Mayors of the Northwest Region, meeting in conclave under the banner of the United Councils and Cities of Cameroon, UCCC, July 11, resolved among other things, that the Government should immediately implement their long awaited salaries.

Bernard Tosam, the Mayor of Belo, who chaired the meeting, told The Post that; “it is an aberration that Mayors, of all elected officials, should go without salaries. Remember that Mayors work round the clock, throughout the year.”

Mayor Abel Mbombo Chenwi of Ndop said the Government seems to be “catching the decentralisation process by the tail. Put differently, it seems to be taking back with the left hand what they are giving with the right hand.”

Chenwi felt that, “if councils must be veritable catalysts of local development, they must be empowered with concomitant resources to handle the transferred competences.”

Participants were embarrassed that some competences, transferred to councils in 2010, were now stealthily being withdrawn and handed over to administrative authorities and deconcentrated services.

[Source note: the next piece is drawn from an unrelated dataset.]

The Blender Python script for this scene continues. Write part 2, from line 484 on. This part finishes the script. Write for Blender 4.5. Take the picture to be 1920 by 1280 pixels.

“The Law of July 22, 2004,”he continued, “has devolved panoply of responsibilities to the councils. This, of course, requires colossal resources, human and material, to effectively manage those competences. Thus, decentralised services should flow with the necessary funds”

Another resolution by the Mayors has to do with the creation of Tenders Boards at the Council level. They argued that, to effectively grapple with development projects, they needed to control the process from start to finish. They pointed out that contractors arrive in councils and proceed with projects without informing the Mayors, despite instructions from the Governor of the Northwest Region, stressing that, Mayors are owners of all projects in their municipalities.

Before the meeting rose, the Mayors decided to send a seven-person delegation to Yaounde to confer with the different competent authorities on the diverse issues discussed during their confab.